I think you are painting a rather rosy picture for Intel during the early 2000s. Athlon was definitely a win for AMD as it had the clockspeed advantage over P3 (first to 1GHz), as well as slightly higher IPC IIRC. P4 Northwood mainly competed with Athlon XP, not Athlon 64. Athlon 64 competed with P4 Prescott and, whilst not winning every single benchmark, definitely had the edge overall. Athlon X2 as you said was a step above Pentium D.
So AMD was more than competitive during those 4 years, they actually had a performance lead, and more often than not, a price/performance lead as well. Being behind the curve didn't seem to impact Intels prices that much from what I remember.
What rosy picture? What part of what I said is inaccurate? P4 Northwood was better than Athlon XP, at everything. Athlon 64 was largely better than P4 Northwood and Prescott but P4 still held the lead in several benchmarks/applications. Photoshop, video encoding/transcoding, and general multi tasking. There were still very legitimate reasons why one would pick a P4 over A64 up to and including this point. Again, it wasn't until the X2 where AMD had an advantage across the board, including the Pentium D's and that across the board advantage lasted 14 months, far less than the 4 years you're giving AMD credit for. That 14 month span is the only time AMD held the type of advantage over Intel that Intel has held over AMD for the last 12 years.
I have zero reason to be bias here. I owned AMD during that entire time span including the time when P4 Northwood was kicking AMD's ass. I had a Pentium 200 MMX and everything after that up until my Q6600 was powered by AMD. Starting from a Thunderbird 1GHz to a XP 1900+, to a mobile Barton 2600+ to Athlon 64 3800+ (IIRC) and finishing off with an X2 4400+ before finally moving to a Q6600, and even that wasn't until it dropped from $1000 to $300.
I don't think either of us is disagreeing with history here, what I see happening is you think AMD's advantage over Intel was far greater than it really was.

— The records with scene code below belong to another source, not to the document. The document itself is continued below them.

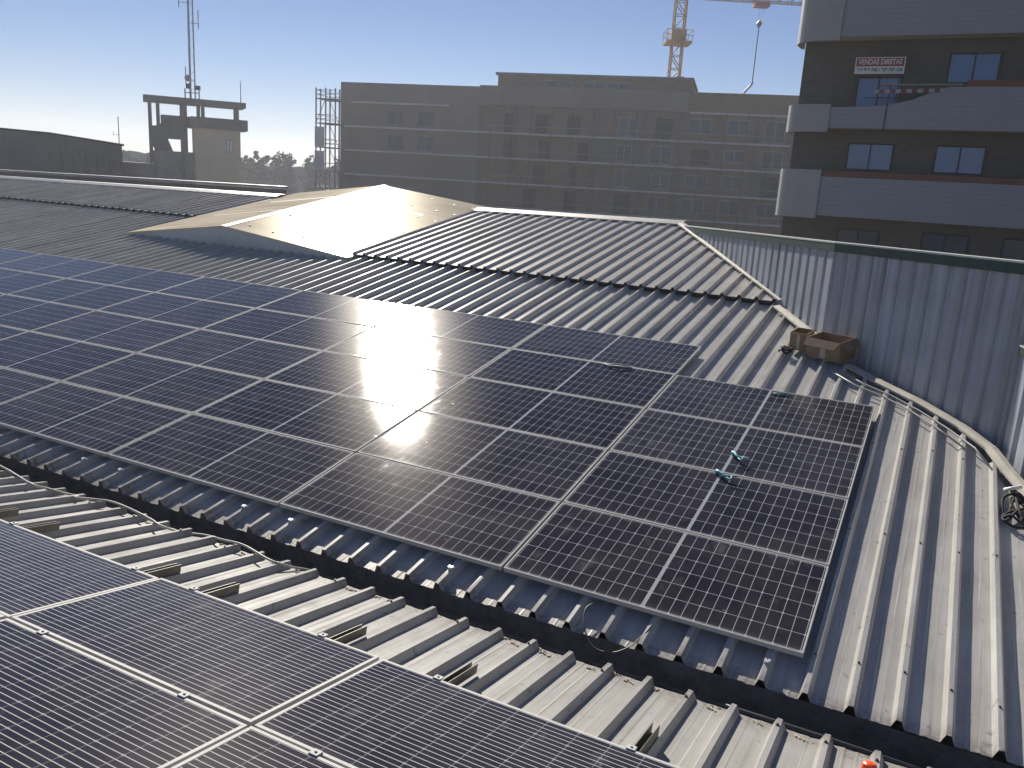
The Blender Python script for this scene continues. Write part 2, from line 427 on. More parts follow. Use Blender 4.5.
# closures below the raised sheets
mb = MB(); mb.box(-42, 9.42, -HP, -14.95, 9.44, -HP + .092); mb.build('sheet_closure', MT['dark_steel'], far)
mb = MB(); mb.box(-9.32, 7.70, -HP, -1.64, 7.72, -HP + .092); mb.build('sheet_closure', MT['dark_steel'], far)
# ridge capping
def cap(mb, a, b, w, h, n):
    a = Vector(a); b = Vector(b); d = (b - a).normalized(); s = Vector((-d.y, d.x, 0))
    P = []
    for q in (a, b):
        P += [q + s * w + Vector((0, 0, n - .02)), q + s * w * .95 + Vector((0, 0, n)), q + Vector((0, 0, n + h)), q - s * w * .95 + Vector((0, 0, n)), q - s * w + Vector((0, 0, n - .02))]
    for i in range(4): mb.quad(P[i], P[i + 1], P[i + 6], P[i + 5])
mb = MB(); cap(mb, (-42, RIDGE(-42), 0), (-14.95, RIDGE(-14.95), 0), .2, .03, .035); mb.build('ridge_cap', MT['alu_dull'], far, solid=.002)
mb = MB(); cap(mb, (-9.32, RIDGE(-9.32), 0), (-4.5, RIDGE(-4.5), 0), .2, .03, .035); mb.build('ridge_cap', MT['flash'], far, solid=.002)
mb = MB(); cap(mb, (-4.52, 12.30, 0), (-1.56, 7.56, 0), .085, .012, .050); mb.build('hip_flashing', MT['flash'], far, solid=.002)
mb = MB(); cap(mb, (-1.62, 7.50, 0), (-.80, 6.14, 0), .09, .012, -.030); mb.build('hip_flashing', MT['flash'], far, solid=.002)
mb = MB()
BF = [(-.42, 5.42), (-.03, 5.00), (.39, 4.60), (.80, 4.10), (1.04, 3.70), (1.16, 3.30), (1.34, 2.80), (2.36, .2), (2.62, -.3)]
for (a, b) in zip(BF, BF[1:]): cap(mb, (*a, 0), (*b, 0), .058, .012, -.030)
mb.build('border_flashing', MT['flash'], far, solid=.002)
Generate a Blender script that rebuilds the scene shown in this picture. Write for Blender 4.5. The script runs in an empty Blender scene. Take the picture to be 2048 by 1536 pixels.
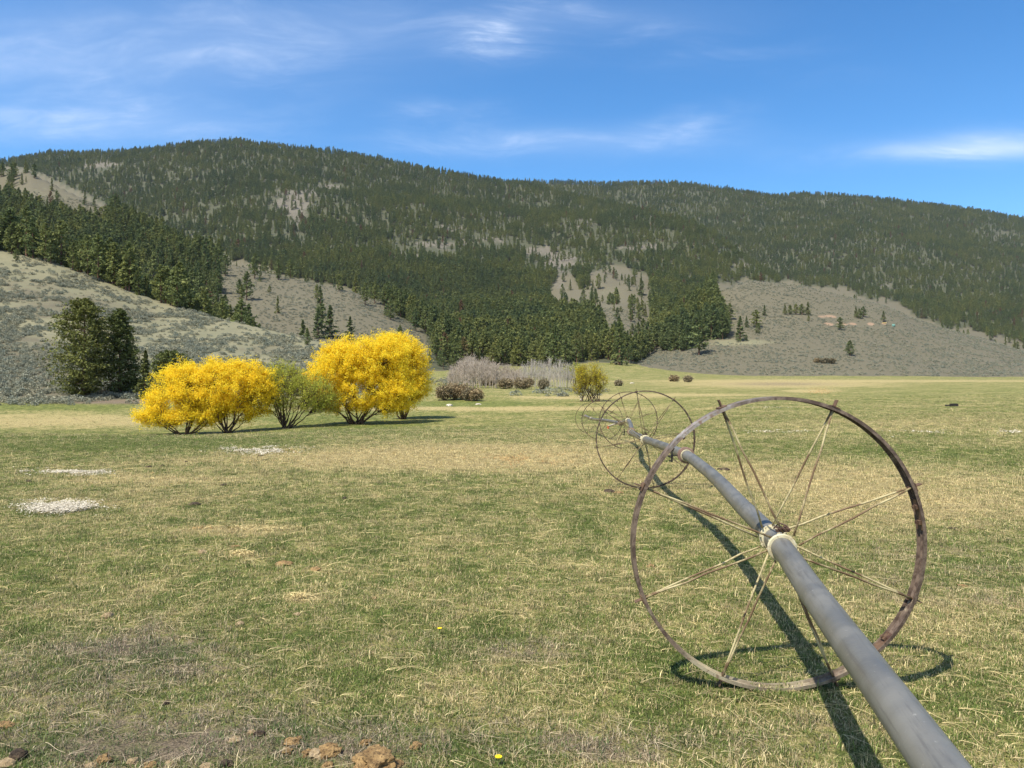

http://www.tomshardware.com/reviews/amd,817-17.html
Pretty comprehensive list of benchmarks there. I counted 16 victories for P4 and 22 for A64. Advantage AMD to be sure, but if you don't consider that trading blows, we'll just have to agree to disagree. 3 of the 4 years of what you consider to be AMD dominance looked just like that
Moving on to the X2, which is where I feel was the only time AMD actually dominated Intel
http://www.tomshardware.com/reviews/amd,817-16.html
Athlon X2: 24
Pentium D: 6
AMD only had 14 months where the performance delta looked like that. This is the type of advantage Intel has been enjoying for 12 years.